Orang tua dari Najd itu berkata, “Demi Allah, ini tidak bijaksana. Apakah kalian tidak melihat keindahan kata-katanya, keanggunan bicaranya, dan bagaimana dia menguasai hati manusia dengan pesan yang dibawanya?
“Demi Allah, jika kalian mengusirnya, aku pikir bukan tidak mungkin bahwa dia akan datang ke beberapa suku Arab dan memenangkan mereka dengan kata-kata dan ucapannya sehingga mereka mengikuti dia dalam rencananya.
“Kemudian dia akan memimpin mereka melawan kalian, menghancurkan kalian dengan bantuan mereka, merebut kekuasaan dari tangan kalian dan melakukan kepada kalian apa pun yang dia inginkan. Ambillah keputusan lain tentang dia.”
Abu Jahal bin Hisyam berkata, “Demi Allah, aku memiliki ide untuknya, yang kurasa kalian belum pernah lakukan kepadanya.”
“Apakah itu, Abu al-Hakam?” mereka bertanya.
Dia berkata, “Aku pikir kalian harus menunjuk seorang pemuda, yang kuat, kelahiran bangsawan, bangsawan muda dari masing-masing kabilah. Kemudian kita harus memberi masing-masing pemuda itu sebilah pedang yang tajam. Lalu mereka harus mengepung dan menebasnya dengan pedang mereka secara bersamaan dan membunuhnya.
“Dengan demikian kita akan terbebaskan darinya, dan jika mereka melakukan ini, tanggung jawab atas menumpahkan darahnya akan dibagi di antara semua kabilah, dan Bani Abd Manaf (kabilah Nabi Muhammad) tidak akan mampu untuk mengobarkan perang melawan semua hanya dengan suku mereka sendiri, dan mereka akan cukup puas untuk mengambil diyat (uang darah) dari kita, yang mana kita dapat membayarnya kepada mereka.”
Orang tua dari Najd itu berkata, “Apa yang dikatakan orang ini benar. Ini adalah keputusan yang tepat. Kalian tidak memiliki pilihan yang lainnya.” Setelah itu mereka bubar, menyetujui usulan ini.

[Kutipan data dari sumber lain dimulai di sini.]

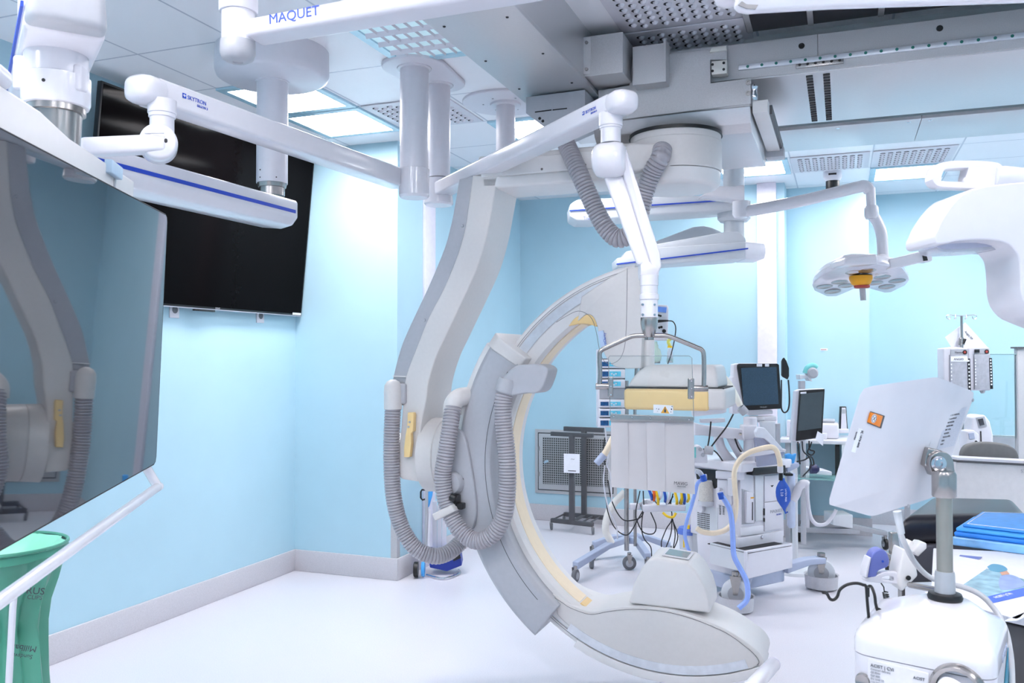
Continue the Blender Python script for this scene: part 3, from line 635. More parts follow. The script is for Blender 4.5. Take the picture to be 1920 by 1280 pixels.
ja = (RT * .93 - FW * .36).normalized()
m = MB(); m.lathe(jm - ja * .06, ja, [(0, .044), (.012, .06), (.035, .066), (.085, .066), (.11, .058), (.118, .04)], 40); m.build('spring_joint', 'whitegloss', t2, ang=50)
fr_ = [(1130, 325), (1170, 300), (1186, 310), (1238, 476), (1240, 500), (1232, 515), (1222, 498), (1195, 497)]
m = MB(); m.prism([P(1128, 322, dj), P(1172, 318, dj), P(1222, 497, 3.12), P(1194, 497, 3.12)], (P(1128, 322, dj + .1) - P(1128, 322, dj))); m.build('spring_arm', 'whitegloss', t2, bev=.012, seg=4)
m = MB(); m.prism([P(1166, 268, dj - .01), P(1173, 272, dj - .01), P(1238, 474, 3.11), P(1241, 500, 3.11), P(1232, 517, 3.11), P(1222, 497, 3.11), P(1160, 300, dj - .01)], FW * .10); m.build('spring_arm_cover', 'white', t2, bev=.01, seg=3)
m = MB(); m.prism([P(1146, 318, dj - .002), P(1147, 318, dj - .002), P(1221, 494, 3.112), P(1219.5, 494, 3.112)], FW * .004)
q0 = P(1217, 506, 3.15)
m = MB(); m.lathe(P(1199, 508, 3.15), RT, [(0, .034), (.01, .04), (.055, .04), (.065, .034)], 32); m.build('wrist_joint', 'white', t2, ang=50)
zc0 = P(1217, 516, 3.12); zt = lambda y: P(1217, 516, 3.12).z - P(1217, y, 3.12).z
m = MB(); m.lathe(zc0, (0, 0, -1), [(0, .033), (zt(535), .033), (zt(536), .031), (zt(551), .031), (zt(552), .035), (zt(561), .035), (zt(563), .031), (zt(595), .031)], 36); m.build('spindle', 'whitegloss', t2)
m = MB()
for y in (571, 590):
    for s_ in (-12, 10): m.lathe(P(1217 + s_, y, 3.093), -FW, [(0, .0055), (.006, .004)], 10)
m.each('screw', 'chrome', t2)
# lead shield
ds_ = 3.12
t = T('radiation_shield', 'clear acrylic shield with pale grey lead curtain hanging before the detector', 'radiation shield', P(1217, 596, ds_))
cc = P(1217, 595, ds_); z = lambda y: cc.z - P(1217, y, ds_).z
MB().lathe(cc, (0, 0, -1), [(0, .0305), (.002, .031), (z(606), .031), (z(615), .028), (z(631), .019), (z(632), .017), (z(637), .017)], 40).build('taper_socket', 'steel', t, ang=40)
yk = [(1130, 722), (1125, 700), (1124, 668), (1127, 657), (1140, 650), (1162, 640), (1184, 630.5), (1200, 629), (1217, 629), (1238, 629), (1253, 630), (1282, 641), (1306, 651), (1316, 656), (1319.5, 666), (1320, 700), (1319, 722)]
yk = [(1124, 722)] + yk[1:-1] + [(1319.5, 724)]
MB().tube([P(x, y, ds_) for x, y in yk], .0085, 14, sm=3).build('yoke', 'steel', t, ang=60)
for a, b in (((1117, 724), (1141, 724)), ((1299, 728), (1327, 728))):
    MB().cyl(P(*a, ds_), P(*b, ds_), .0115, n=24).build('pivot_boss', 'steel', t, bev=.001)
for x0, x1, y0, y1 in ((1141, 1150, 706, 744), (1291, 1302, 709, 748)):
    MB().prism([P(x0, y0, ds_ - .012), P(x1, y0, ds_ - .012), P(x1, y1, ds_ - .012), P(x0, y1, ds_ - .012)], FW * .02).build('clamp_plate', 'steel', t, bev=.003)
m = MB()
for x, ys in ((1145.5, (710, 724, 740)), (1296.5, (714, 728, 744))):
    for y in ys: m.lathe(P(x, y, ds_ - .012), -FW, [(0, .004), (.002, .003)], 10)
m.each('clamp_screw', 'chrome', t)
gl_ = [P(1141, 669, ds_), P(1144, 667, ds_), P(1293, 667, ds_), P(1298, 671, ds_), P(1301, 790, ds_), P(1145, 786, ds_)]
MB().prism(gl_, FW * .006).build('acrylic_pane', 'glass', t, flat=True)
MB().tube([P(1145, 786, ds_ - .001), P(1140.5, 671, ds_ - .001), P(1143, 667, ds_ - .001), P(1292, 667, ds_ - .001), P(1297.5, 671, ds_ - .001), P(1301, 788, ds_ - .001)], .0012, 6).build('pane_edge', 'glassedge', t)
MB().prism([P(1145, 776, ds_ - .008), P(1300, 782, ds_ - .008), P(1301, 792, ds_ - .008), P(1145, 789, ds_ - .008)], FW * .018).build('curtain_rail', 'steel', t, bev=.001)
m = MB()
for x, y in ((1151, 780.5), (1185, 782), (1219, 783.5), (1256, 785), (1292, 786.5)): m.lathe(P(x, y, ds_ - .008), -FW, [(0, .004), (.002, .0025)], 10)
m.each('rivet', 'chrome', t)
xs_ = [(1145.5, 1146), (1177, 1179), (1212, 1214), (1246, 1248), (1301, 1303)]
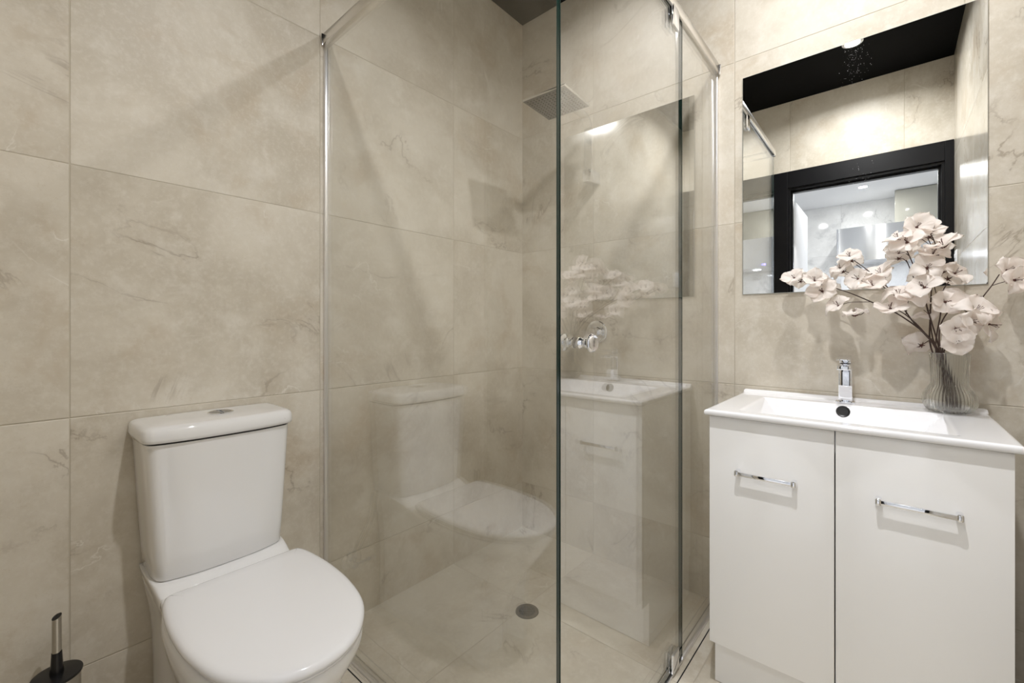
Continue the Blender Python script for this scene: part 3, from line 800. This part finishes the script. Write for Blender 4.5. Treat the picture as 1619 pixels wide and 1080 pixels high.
# ------------------------------------------------------------------ kitchen things seen through the doorway
t = thing('range_hood', 'stainless steel range hood on the marble wall, seen in the mirrored doorway', 'range hood', (KX, -1.47, 1.76))
hx0, hx1, hy0, hy1, hz0, hz1 = KX + .002, -4.2, -1.93, -1.02, 1.756, 2.118
b = BM(); n = 24; fr = []
for i in range(n + 1):
    s = i / n; y = hy0 + (hy1 - hy0) * s
    fr.append((hx1 - .012 + .03 * (1 - (2 * s - 1) ** 2), y))
loft(b, [[Vector((hx0, hy0, z))] + [Vector((x, y, z)) for x, y in fr] + [Vector((hx0, hy1, z))] for z in (hz0, hz1)])
hd = obj('hood_body', b, 'hood_steel', t, angle=30)
obj('edge_strip', box(BM(), (hx1 - .016, hy1 - .012, hz0), (hx1 + .002, hy1 + .002, hz1), .005, 3), 'chrome', hd)
obj('badge', box(BM(), (hx1 - .004, hy1 - .105, hz0 + .03), (hx1 + .006, hy1 - .045, hz0 + .062), .004), 'chrome', hd)
obj('control_led', box(BM(), (hx1 + .008, -1.62, hz0 + .03), (hx1 + .016, -1.60, hz0 + .05)), 'hood_led', hd)
for y in (-1.2, -1.72):
    obj('hood_lamp', lathe(BM(), (-4.36, y, hz0 - .0005), (0, 0, -1), [(0, .035), (.003, .035), (.003, 0)], 28), 'hood_lamp', hd)
t = thing('overhead_cabinet', 'taupe gloss cabinet above the range hood in the mirrored kitchen', 'cabinet', (KX, -1.68, 2.125))
obj('cabinet_body', box(BM(), (KX + .002, -1.93, 2.125), (-4.42, -1.50, KZ - .002), .002), 'taupe', t)
obj('cabinet_door', box(BM(), (-4.419, -1.928, 2.127), (-4.40, -1.502, KZ - .006), .002), 'taupe', t)
t = thing('pantry_cabinet', 'tall white cabinet just outside the doorway, a pale strip in the mirror', 'cabinet', (-2.4, -.6, 0))
obj('cabinet_body', box(BM(), (-2.75, -.925, .0), (-2.16, -.25, 1.995), .002), 'white_paint', t)
obj('cabinet_door', box(BM(), (-2.158, -.923, .08), (-2.14, -.252, 1.99), .002), 'white_paint', t)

Pembicaraan para bangsawan Quraisy di Darun Nadwah ini terjadi pada tanggal 29 Safar 1 H, atau bertepatan dengan 11 September 622 M. Pada hari itu juga, kaum Quraisy telah menunjuk dan menentukan lima orang pemuda kuat yang mewakili sepuluh kabilah untuk membunuh Nabi Muhammad SAW pada malam hari.
KAMU SEDANG MEMBACA
Jejak Langkah Abu Bakar Ash-Shiddiq
SpiritualPada tahun 632 M, lahirlah seorang anak yang diberi nama Abdullah bin Abu Quhafah. Dalam kesehariannya dia biasa dipanggil dengan sebutan Atiq. Pada waktunya nanti, dia akan menjadi tokoh besar pembantu Nabi Muhammad SAW. Dan sepeninggal Nabi, dia a...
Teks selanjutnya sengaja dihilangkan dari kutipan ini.